Houston Astros win second World Series in 6 years
The Houston Astros defeated the Philadelphia Phillies 4-1 Saturday night in front of a raucous home crowd at Minute Maid Park to clinch the World Series and avoid what would have been a decisive Game 7 on Sunday. It marks the second World Series title in franchise history for the Astros, who also won in 2017.
After going down 2-1 in the series, the Astros rallied to win three straight games, including a historic Game 4 in which they threw a combined no-hitter, only the second no-hitter in World Series history, and the first since 1956.
Down 1-0 in Game 6, the Astros put up four runs in the sixth inning, including a three-run home run by Yordan Álvarez, and they never looked back.
As Alvarez's 450-foot home run blast disappeared, Astros starter Framber Valdez jumped and wildly screamed in the dugout as the crowd of 42,948 went into a frenzy waving their orange rally towels.
Astros manager Dusty Baker finally got his first title in his 25th season as a manager.
Houston's coaching and training staffs circled around Baker after Nick Castellanos flied out to end it, jumping up and down, and chanting "Dusty!

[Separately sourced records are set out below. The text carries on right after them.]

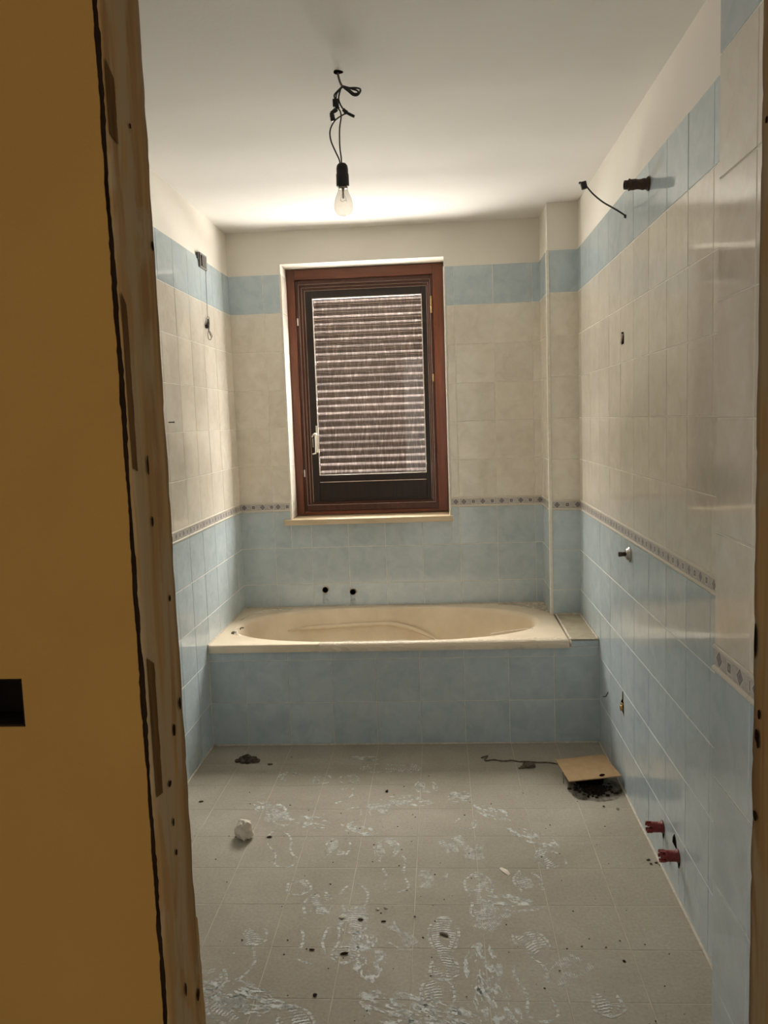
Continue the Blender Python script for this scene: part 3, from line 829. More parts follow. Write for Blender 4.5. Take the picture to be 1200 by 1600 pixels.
rings.append([(x, y, TZ - 0.036) for x, y in rect])
rings.append([(x, y, TZ - 0.006) for x, y in rect])
rings.append([(*shrink(p, 0.003), TZ - 0.0012) for p in rect])
rings.append([(*shrink(p, 0.007), TZ) for p in rect])
for k, dz in ((-0.02, 0.0), (0.0, -0.002), (0.012, -0.008), (0.03, -0.022)):
    pts = []
    for a in angs:
        x, y = opening(a, 0); pts.append((ocx + (x - ocx) * (1 - k * 0.8), ocy + (y - ocy) * (1 - k * 0.8), TZ + dz))
    rings.append(pts)
for q in (0.12, 0.22, 0.34, 0.46, 0.58, 0.70, 0.82, 0.92):
    rings.append([(*opening(a, q), TZ - 0.022 - 0.375 * q ** 0.93) for a in angs])
for f, dz in ((0.93, -0.006), (0.80, -0.012), (0.5, -0.014), (0.15, -0.016)):
    pts = []
    for a in angs:
        x, y = opening(a, 1.0); pts.append((ocx - 0.07 + (x - ocx + 0.07) * f, ocy + (y - ocy) * f, TZ - 0.022 - 0.372 + dz))
    rings.append(pts)
RV = [[bm.verts.new(p) for p in ring] for ring in rings]
for a, b in zip(RV, RV[1:]):
    for k in range(NS): bm.faces.new((a[k], a[(k + 1) % NS], b[(k + 1) % NS], b[k]))
bm.faces.new(RV[-1])
basin = part('basin', bm, M['enamel'], tub, True)
# moulded armrest ridge running along the far inner side and dropping towards the foot end
bm = bmesh.new(); ridge = []
for k in range(41):
    t = k / 40
    x = 0.26 + 0.82 * t
    z = TZ - 0.088 - 0.006 * math.cos(t * 3) - 0.10 * max(0, (t - 0.62) / 0.38) ** 1.7
    # stay on the far basin wall at that height
    q = max(0.0, min(1.0, ((TZ - 0.022 - z) / 0.375))) ** (1 / 0.93)
    best = min((a for a in angs if math.sin(a) > 0), key=lambda a: abs(opening(a, q)[0] - x)); yy = opening(best, q)[1]
    ridge.append((x, yy - 0.006 - 0.05 * max(0, (t - 0.62) / 0.38) ** 1.5, z))
tube(bm, cat(ridge, 2), lambda t: 0.0125 * min(1, 6 * t + 0.15, 6 * (1 - t) + 0.15), 10)
part('armrest', bm, M['enamel'], tub, True)
# remains of protective film along the front lip and round the basin corner
bm = bmesh.new(); n = 150; rows_ = []
for k in range(n + 1):
    x = 0.52 + (1.635 - 0.52) * k / n
    a = mnoise.noise(Vector((x * 13, 0, 2))); b2 = mnoise.noise(Vector((x * 31, 5, 2)))
    prof_ = [(TYF + 0.045 + 0.012 * a, 0.0012), (TYF + 0.022, 0.003 + 0.004 * max(0, b2)), (TYF + 0.006, 0.003 + 0.003 * max(0, a)), (TYF - 0.002 - 0.003 * max(0, b2), -0.003), (TYF - 0.003 - 0.005 * max(0, a), -0.014), (TYF - 0.003 - 0.006 * max(0, b2), -0.025), (TYF - 0.002 - 0.004 * max(0, a), -0.036 - 0.005 * b2)]
    rows_.append([bm.verts.new((x + 0.006 * mnoise.noise(Vector((x * 40, j, 0))), y, TZ + z + 0.0014 * mnoise.noise(Vector((x * 70, j * 2.2, 7))))) for j, (y, z) in enumerate(prof_)])
for p, q in zip(rows_, rows_[1:]):
    for j in range(6): bm.faces.new((p[j], q[j], q[j + 1], p[j + 1]))
o = part('film', bm, M['film'], tub, False); o['label'] = 'crumpled clear film stuck along the front lip'
for pts, wd in (([(0.05, -0.30), (0.075, -0.20), (0.13, -0.125), (0.20, -0.095), (0.27, -0.085)], 0.012), ([(0.085, -0.46), (0.072, -0.50), (0.09, -0.56), (0.11, -0.60)], 0.016), ([(1.30, -0.66), (1.42, -0.60), (1.50, -0.58)], 0.010)):
    bm = bmesh.new()
    P = cat([(x, y, TZ + 0.004) for x, y in pts], 6); prev = None
    for i, p in enumerate(P):
        q = wd * (0.7 + 0.5 * mnoise.noise(Vector((i * .5, wd * 300, 0)))); h = 0.006 * max(0, mnoise.noise(Vector((i * .6, 9, wd * 70)))) + 0.001
        cur = [bm.verts.new((p.x - q * .6, p.y - q, p.z + h)), bm.verts.new((p.x, p.y, p.z + h * .3)), bm.verts.new((p.x + q * .6, p.y + q, p.z + h * 1.4))]
        if prev:
            for j in (0, 1): bm.faces.new((prev[j], cur[j], cur[j + 1], prev[j + 1]))
        prev = cur
    part('film_scrap', bm, M['film'], tub)
for x, y in ((0.065, -0.56), (0.075, -0.57), (0.088, -0.48)):
    bm = bmesh.new(); tube(bm, cat([(x, y, TZ + 0.002), (x + .004, y + .012, TZ + 0.006), (x + .012, y + .02, TZ + 0.003)], 4), 0.0035, 6)
    part('tape_scrap', bm, M['rag'], tub, True)
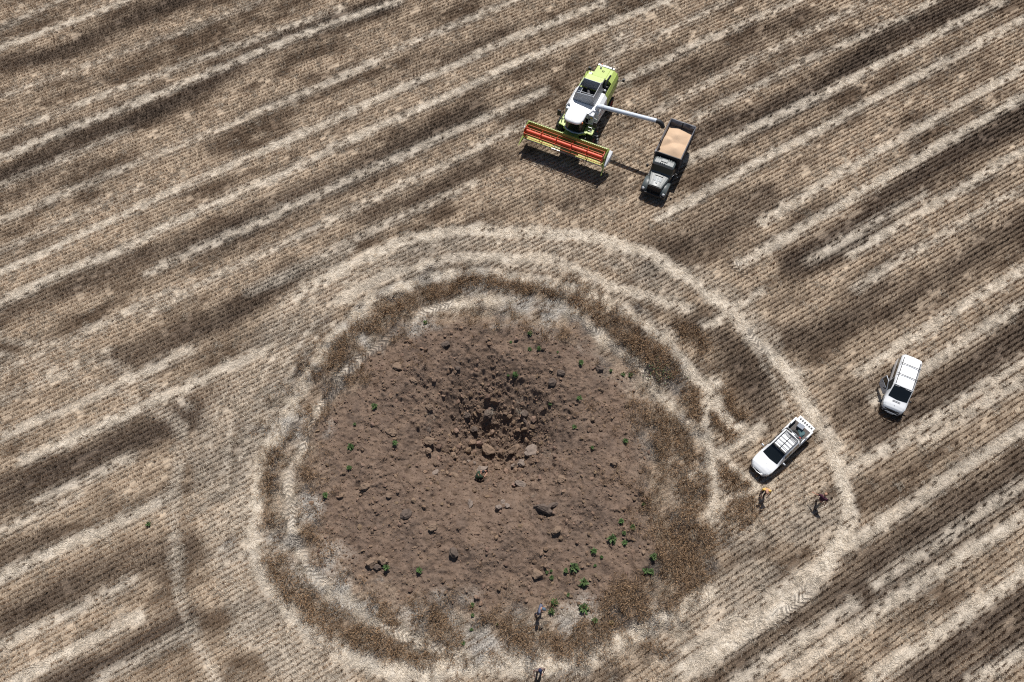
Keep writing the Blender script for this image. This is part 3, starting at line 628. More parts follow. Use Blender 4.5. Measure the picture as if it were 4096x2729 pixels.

Dusty! Dusty!" in the dugout before they joined the players on the field.
The 73-year-old Baker, who had been to the World Series twice before as a skipper, became the oldest manager to win a World Series in his third trip as a manager to the Fall Classic. As a player he went three times with the Dodgers, winning it all in 1981. He entered Saturday's game as the winningest manager without a World Series title and improved to 2,094-1,790 with this most memorable victory.
"I got 2,000 wins and all they talk about is I haven't won the World Series yet," he said Thursday.
They can't say that anymore.
Alvarez's homer cleared the batter's eye in straightaway center, the backdrop that extends 40 feet above the field, and made it 3-1. It was the first time the Cuban slugger connected since the first two games this postseason.
Christian Vázquez added an RBI single later in the inning to make it 4-1.
Valdez earned his second win of this Series. He had been in the dugout only a few minutes after throwing his 93rd and final pitch while striking out nine over six innings.
But the lefty had walked off the mound with the wild-card Phillies up 1-0 on Kyle Schwarber's solo homer leading off the sixth.
Schwarber, who hit his third homer in the past four games, rounded the bases waving his raised empty hand in the same motion as the fans with their towels.
Phillies manager Rob Thomson went to left-handed reliver Jose Alvarado to face the lefty slugger for the fourth time in the series — Alvarez had popped out twice and been hit by a pitch the first three times.
And Alvarado had allowed only three homers to left hitters in his six big league seasons, until his 2-1 pitch, when Alvarez crushed the 99 mph sinker.
The title puts a bow on what has been a dominant season which saw the team win an American League-best 106 games. They went 7-0 in the first two rounds of the playoffs, sweeping both the Seattle Mariners, and then the New York Yankees.
However, this latest title comes as the Astros have been one of the most controversial U.S. sports teams in recent history, following the sign stealing scandal in which Major League Baseball determined the team used technology to steal signs during the 2017 and 2018 seasons – the former of which ended in their first title.
In January 2020, the league released a report in which it determined the Astros illegally used live game footage to steal signs from opposing pitchers and catchers and alerted their own batters about what pitch was coming by banging on a trash can.
At the time, MLB handed one-year suspensions to both general manager Jeff Luhnow and manager A.J. Hinch, who were both subsequently fired. The Astros also paid a $5 million penalty and forfeited their first and second-round picks in 2020 and 2021. No players were punished however.
Philadelphia, meanwhile, was 22-29 when Joe Girardi was fired in early June and replaced by bench coach Thomson, the 59-year-old baseball lifer getting his first chance a big league manager — he was on the Yankees big league staff for 10 seasons with Girardi, and was part of their last World Series and title in 2009.
The Phillies finished the regular season 65-46 under Thomson, their 87 wins good for the sixth and final spot in the NL playoffs, on way to their first World Series since 2009.